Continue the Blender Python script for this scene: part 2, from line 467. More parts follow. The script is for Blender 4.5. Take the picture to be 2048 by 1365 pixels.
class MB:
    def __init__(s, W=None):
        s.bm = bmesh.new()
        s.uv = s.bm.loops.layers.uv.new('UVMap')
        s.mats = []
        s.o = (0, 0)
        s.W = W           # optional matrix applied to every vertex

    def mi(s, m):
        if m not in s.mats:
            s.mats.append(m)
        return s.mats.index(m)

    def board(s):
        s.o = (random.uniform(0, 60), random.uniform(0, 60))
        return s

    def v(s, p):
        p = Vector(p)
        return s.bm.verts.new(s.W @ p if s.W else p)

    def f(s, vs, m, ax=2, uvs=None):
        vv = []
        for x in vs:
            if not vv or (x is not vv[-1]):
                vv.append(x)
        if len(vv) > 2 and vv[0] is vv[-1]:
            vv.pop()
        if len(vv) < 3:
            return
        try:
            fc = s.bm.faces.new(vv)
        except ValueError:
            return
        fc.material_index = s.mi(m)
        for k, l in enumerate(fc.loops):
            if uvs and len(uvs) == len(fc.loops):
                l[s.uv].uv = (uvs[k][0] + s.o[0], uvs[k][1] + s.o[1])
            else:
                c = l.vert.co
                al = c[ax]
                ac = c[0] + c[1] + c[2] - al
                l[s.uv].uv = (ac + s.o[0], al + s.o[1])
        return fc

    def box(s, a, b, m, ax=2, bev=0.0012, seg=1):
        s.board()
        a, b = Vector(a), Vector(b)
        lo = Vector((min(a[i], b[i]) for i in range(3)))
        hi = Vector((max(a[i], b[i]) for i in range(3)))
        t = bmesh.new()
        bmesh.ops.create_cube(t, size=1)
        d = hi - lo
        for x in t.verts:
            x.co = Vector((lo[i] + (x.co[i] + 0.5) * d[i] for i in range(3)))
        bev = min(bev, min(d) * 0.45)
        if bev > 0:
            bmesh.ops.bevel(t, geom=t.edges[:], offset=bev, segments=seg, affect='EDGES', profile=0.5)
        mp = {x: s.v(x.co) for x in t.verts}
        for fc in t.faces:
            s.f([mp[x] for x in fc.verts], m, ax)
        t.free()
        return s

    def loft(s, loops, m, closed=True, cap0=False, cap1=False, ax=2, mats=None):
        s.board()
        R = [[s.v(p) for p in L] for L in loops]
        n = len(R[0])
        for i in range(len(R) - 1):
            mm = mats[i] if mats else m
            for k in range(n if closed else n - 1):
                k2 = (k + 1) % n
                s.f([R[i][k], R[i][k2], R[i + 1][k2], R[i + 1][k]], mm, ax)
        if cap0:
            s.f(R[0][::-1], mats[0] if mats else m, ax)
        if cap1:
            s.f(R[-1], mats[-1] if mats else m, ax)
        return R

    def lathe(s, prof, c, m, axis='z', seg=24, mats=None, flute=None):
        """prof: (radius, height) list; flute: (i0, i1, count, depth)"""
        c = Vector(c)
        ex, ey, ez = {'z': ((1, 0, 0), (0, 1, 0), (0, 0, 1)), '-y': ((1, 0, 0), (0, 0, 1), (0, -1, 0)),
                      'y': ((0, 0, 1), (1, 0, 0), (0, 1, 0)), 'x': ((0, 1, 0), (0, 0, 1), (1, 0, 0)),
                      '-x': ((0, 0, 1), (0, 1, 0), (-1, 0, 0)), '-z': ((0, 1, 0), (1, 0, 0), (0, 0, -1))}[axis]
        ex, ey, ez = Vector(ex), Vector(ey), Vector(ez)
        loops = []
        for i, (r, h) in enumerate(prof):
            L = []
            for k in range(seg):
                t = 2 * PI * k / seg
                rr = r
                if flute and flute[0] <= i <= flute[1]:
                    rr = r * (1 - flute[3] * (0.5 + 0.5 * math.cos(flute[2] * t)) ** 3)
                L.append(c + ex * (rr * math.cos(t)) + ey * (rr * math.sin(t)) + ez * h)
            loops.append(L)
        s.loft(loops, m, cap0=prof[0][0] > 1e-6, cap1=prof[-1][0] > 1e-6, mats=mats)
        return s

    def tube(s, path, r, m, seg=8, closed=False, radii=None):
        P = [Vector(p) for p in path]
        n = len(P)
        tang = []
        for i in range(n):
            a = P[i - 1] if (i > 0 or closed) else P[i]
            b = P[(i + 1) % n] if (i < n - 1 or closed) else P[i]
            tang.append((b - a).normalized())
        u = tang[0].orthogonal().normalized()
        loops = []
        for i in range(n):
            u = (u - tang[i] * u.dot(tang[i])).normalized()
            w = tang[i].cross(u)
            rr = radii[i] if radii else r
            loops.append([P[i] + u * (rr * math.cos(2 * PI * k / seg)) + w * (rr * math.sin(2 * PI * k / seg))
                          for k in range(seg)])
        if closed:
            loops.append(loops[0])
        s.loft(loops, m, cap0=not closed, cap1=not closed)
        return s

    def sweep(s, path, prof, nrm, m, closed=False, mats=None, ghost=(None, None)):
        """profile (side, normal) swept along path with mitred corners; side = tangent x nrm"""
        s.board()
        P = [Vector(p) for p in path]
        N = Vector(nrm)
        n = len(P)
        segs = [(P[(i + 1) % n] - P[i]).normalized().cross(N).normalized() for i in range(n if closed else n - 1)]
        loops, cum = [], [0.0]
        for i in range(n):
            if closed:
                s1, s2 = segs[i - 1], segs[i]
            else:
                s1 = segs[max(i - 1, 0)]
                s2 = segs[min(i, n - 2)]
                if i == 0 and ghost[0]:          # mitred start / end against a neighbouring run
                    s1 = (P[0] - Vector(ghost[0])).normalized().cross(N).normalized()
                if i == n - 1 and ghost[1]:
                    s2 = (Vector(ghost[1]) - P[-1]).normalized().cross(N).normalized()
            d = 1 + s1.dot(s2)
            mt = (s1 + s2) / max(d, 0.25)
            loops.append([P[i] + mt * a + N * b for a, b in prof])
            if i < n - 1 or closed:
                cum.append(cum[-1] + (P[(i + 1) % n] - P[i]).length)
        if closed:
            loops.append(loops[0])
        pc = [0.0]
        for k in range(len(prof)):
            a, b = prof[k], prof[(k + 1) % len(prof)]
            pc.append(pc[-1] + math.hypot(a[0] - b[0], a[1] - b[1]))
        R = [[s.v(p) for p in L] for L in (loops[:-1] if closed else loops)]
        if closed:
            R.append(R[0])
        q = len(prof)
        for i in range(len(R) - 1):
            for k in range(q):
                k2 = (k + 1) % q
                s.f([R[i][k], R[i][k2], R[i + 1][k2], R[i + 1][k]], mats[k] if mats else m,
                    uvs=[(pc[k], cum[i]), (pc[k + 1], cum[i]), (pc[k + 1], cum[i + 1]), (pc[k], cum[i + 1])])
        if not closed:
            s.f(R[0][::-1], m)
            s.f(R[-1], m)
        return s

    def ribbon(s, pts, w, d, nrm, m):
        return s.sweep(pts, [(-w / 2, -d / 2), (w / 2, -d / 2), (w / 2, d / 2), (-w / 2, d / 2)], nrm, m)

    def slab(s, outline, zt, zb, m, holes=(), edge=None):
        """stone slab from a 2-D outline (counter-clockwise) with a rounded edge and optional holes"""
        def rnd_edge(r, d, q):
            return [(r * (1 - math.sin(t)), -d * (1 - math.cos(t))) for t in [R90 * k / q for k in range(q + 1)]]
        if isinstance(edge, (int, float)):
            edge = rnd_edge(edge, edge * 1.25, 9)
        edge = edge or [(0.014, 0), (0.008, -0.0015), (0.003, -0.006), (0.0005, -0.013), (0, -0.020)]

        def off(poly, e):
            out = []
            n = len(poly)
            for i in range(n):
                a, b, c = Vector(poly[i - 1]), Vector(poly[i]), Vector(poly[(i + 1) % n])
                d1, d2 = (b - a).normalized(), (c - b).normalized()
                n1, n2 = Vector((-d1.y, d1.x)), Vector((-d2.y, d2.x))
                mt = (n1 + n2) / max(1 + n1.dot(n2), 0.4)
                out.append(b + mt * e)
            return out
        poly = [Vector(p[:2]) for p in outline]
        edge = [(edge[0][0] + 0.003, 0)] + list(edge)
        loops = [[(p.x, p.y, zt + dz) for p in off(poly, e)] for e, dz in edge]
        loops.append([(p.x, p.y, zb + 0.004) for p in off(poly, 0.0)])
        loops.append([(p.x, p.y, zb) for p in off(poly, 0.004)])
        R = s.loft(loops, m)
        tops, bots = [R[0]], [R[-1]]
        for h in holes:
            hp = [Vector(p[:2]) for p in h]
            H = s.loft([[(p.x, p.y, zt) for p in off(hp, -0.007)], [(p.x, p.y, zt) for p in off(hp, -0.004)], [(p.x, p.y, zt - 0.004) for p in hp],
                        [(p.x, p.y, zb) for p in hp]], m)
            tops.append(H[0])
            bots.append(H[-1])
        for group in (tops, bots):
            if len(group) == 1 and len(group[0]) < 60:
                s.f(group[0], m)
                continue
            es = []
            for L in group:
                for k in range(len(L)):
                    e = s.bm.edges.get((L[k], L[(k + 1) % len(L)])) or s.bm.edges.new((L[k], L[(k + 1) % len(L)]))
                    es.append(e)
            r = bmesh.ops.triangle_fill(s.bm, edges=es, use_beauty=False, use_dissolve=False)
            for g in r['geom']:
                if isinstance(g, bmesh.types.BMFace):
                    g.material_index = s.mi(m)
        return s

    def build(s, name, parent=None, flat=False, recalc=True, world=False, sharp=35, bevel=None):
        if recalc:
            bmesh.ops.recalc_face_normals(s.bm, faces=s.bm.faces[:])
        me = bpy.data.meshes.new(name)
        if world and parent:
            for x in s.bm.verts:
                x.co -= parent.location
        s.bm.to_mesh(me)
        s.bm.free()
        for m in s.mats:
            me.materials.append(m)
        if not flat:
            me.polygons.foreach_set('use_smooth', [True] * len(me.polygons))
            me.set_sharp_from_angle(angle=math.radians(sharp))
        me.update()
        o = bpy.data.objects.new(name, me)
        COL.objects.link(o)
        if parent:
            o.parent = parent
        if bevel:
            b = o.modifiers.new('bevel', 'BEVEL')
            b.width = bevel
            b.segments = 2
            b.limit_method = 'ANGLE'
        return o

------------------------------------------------

Give again, word for word, the lines of the listing, starting at its first line and ending with the line containing "return s.bm.verts.new(s.W @".

Continue the Blender Python script for this scene: part 2, from line 467. More parts follow. The script is for Blender 4.5. Take the picture to be 2048 by 1365 pixels.
class MB:
    def __init__(s, W=None):
        s.bm = bmesh.new()
        s.uv = s.bm.loops.layers.uv.new('UVMap')
        s.mats = []
        s.o = (0, 0)
        s.W = W           # optional matrix applied to every vertex

    def mi(s, m):
        if m not in s.mats:
            s.mats.append(m)
        return s.mats.index(m)

    def board(s):
        s.o = (random.uniform(0, 60), random.uniform(0, 60))
        return s

    def v(s, p):
        p = Vector(p)
        return s.bm.verts.new(s.W @ p if s.W else p)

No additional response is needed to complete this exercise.